Leaving out all pictures, reproduce the entries below exactly, from the first line through the line that contains "from mathutils import Vector, Matrix".
····················
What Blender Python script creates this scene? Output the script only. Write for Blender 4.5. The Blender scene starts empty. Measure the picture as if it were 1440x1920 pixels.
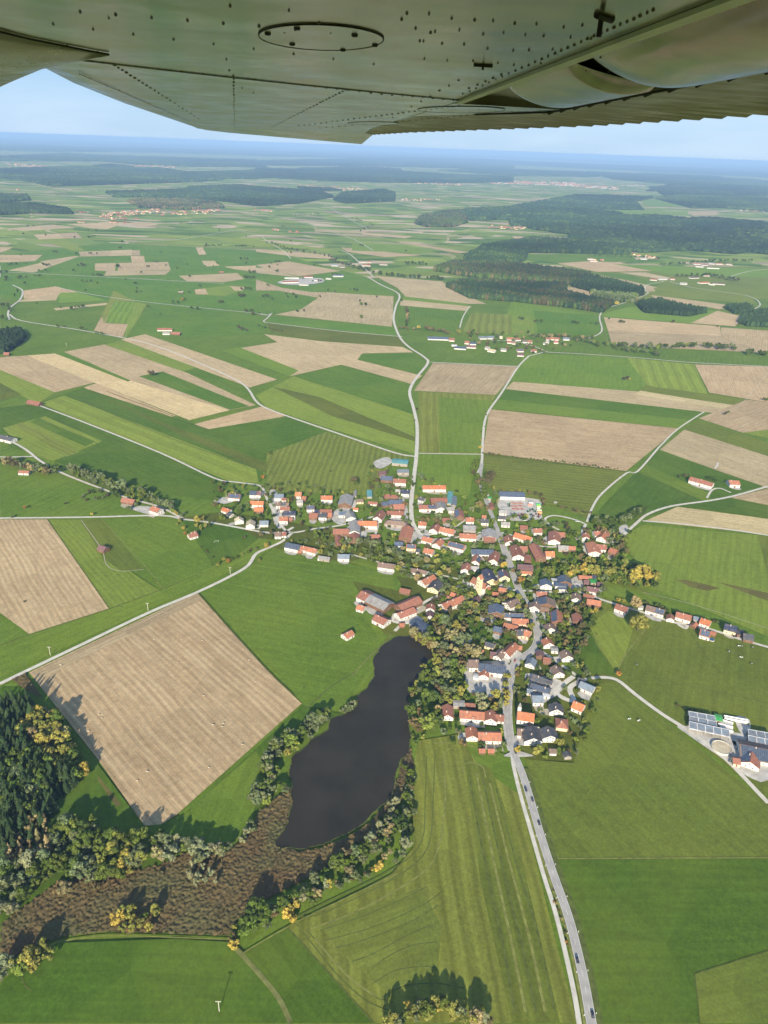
import bpy, bmesh, math, random
import numpy as np
from mathutils import Vector, Matrix

# ---------------------------------------------------------------- camera
FPX, CAM_H = 1386.0, 450.0                 # focal length in photograph pixels, height above ground
PITCH, ROLL = math.atan(685/FPX), math.atan(.0375)
R0 = Vector((1, 0, 0)); U0 = Vector((0, math.sin(PITCH), math.cos(PITCH))); FW = Vector((0, math.cos(PITCH), -math.sin(PITCH)))
RT = R0*math.cos(ROLL) + U0*math.sin(ROLL); UP = U0*math.cos(ROLL) - R0*math.sin(ROLL)
HAZE_D = 4.6e-5
CAM = Vector((0, 0, CAM_H))
scene = bpy.context.scene
COL = scene.collection
cd = bpy.data.cameras.new('camera'); cam = bpy.data.objects.new('camera', cd); COL.objects.link(cam)
m3 = Matrix((RT, UP, -FW)).transposed()
cam.matrix_world = Matrix.Translation(CAM) @ m3.to_4x4()
cd.sensor_fit = 'VERTICAL'; cd.sensor_height = 36.0; cd.lens = 36.0*FPX/1920
cd.clip_start = 0.05; cd.clip_end = 400000
scene.camera = cam

# ---------------------------------------------------------------- sky, sun, exposure
SUN_EL, SUN_AZ = math.radians(23), math.radians(5.1)      # azimuth of the direction the light travels, from +Y towards +X
w = bpy.data.worlds.new('World'); scene.world = w; w.use_nodes = True
nt = w.node_tree; bg = nt.nodes['Background']
sky = nt.nodes.new('ShaderNodeTexSky'); sky.sky_type = 'NISHITA'; sky.sun_disc = False
sky.sun_elevation = SUN_EL; sky.sun_rotation = SUN_AZ + math.pi
sky.altitude = 400; sky.air_density = 1.0; sky.dust_density = 0.6; sky.ozone_density = 2.5
# thin high cloud streaks low over the horizon, mixed into the sky by direction
tc = nt.nodes.new('ShaderNodeTexCoord'); mp = nt.nodes.new('ShaderNodeMapping'); mp.inputs['Scale'].default_value = (1.6, 1.6, 9)
nz = nt.nodes.new('ShaderNodeTexNoise'); nz.inputs['Scale'].default_value = 2.6; nz.inputs['Detail'].default_value = 5
rp = nt.nodes.new('ShaderNodeMapRange'); rp.inputs['From Min'].default_value = .45; rp.inputs['From Max'].default_value = .8; rp.inputs['To Max'].default_value = .6
mx = nt.nodes.new('ShaderNodeMixRGB'); mx.inputs['Color2'].default_value = (5.4, 6.4, 7.6, 1)
nt.links.new(tc.outputs['Generated'], mp.inputs['Vector']); nt.links.new(mp.outputs[0], nz.inputs['Vector'])
nt.links.new(nz.outputs['Fac'], rp.inputs['Value']); nt.links.new(rp.outputs[0], mx.inputs['Fac'])
sx_ = nt.nodes.new('ShaderNodeSeparateXYZ'); nt.links.new(tc.outputs['Generated'], sx_.inputs[0])
gr = nt.nodes.new('ShaderNodeMapRange'); gr.inputs['From Max'].default_value = .35; nt.links.new(sx_.outputs[2], gr.inputs['Value'])
pale = nt.nodes.new('ShaderNodeMixRGB'); pale.inputs['Color1'].default_value = (2.9, 4.6, 6.9, 1); pale.inputs['Color2'].default_value = (1.2, 2.2, 4.2, 1); nt.links.new(gr.outputs[0], pale.inputs['Fac'])
blend = nt.nodes.new('ShaderNodeMixRGB'); blend.inputs['Fac'].default_value = .8; nt.links.new(sky.outputs[0], blend.inputs['Color1']); nt.links.new(pale.outputs[0], blend.inputs['Color2'])
nt.links.new(blend.outputs[0], mx.inputs['Color1']); nt.links.new(mx.outputs[0], bg.inputs['Color'])
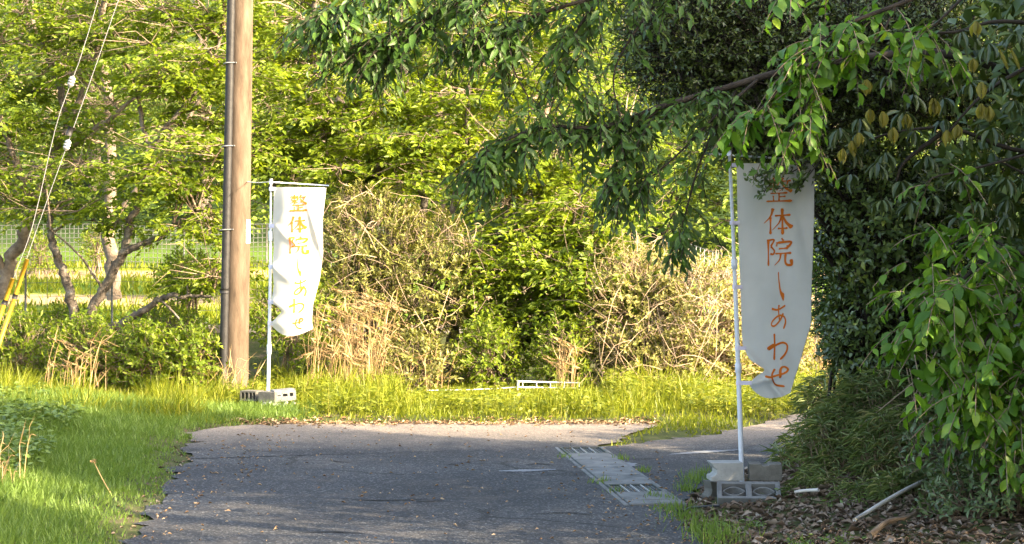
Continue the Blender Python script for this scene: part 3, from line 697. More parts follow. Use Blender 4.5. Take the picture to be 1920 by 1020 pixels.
····················
| RESULT FOR THIS EXERCISE |
What Blender Python script creates this scene? Output the script only. Write for Blender 4.5. The Blender scene starts empty. Measure the picture as if it were 1440x1920 pixels.
import bpy, bmesh, math, random
import numpy as np
from mathutils import Vector, Matrix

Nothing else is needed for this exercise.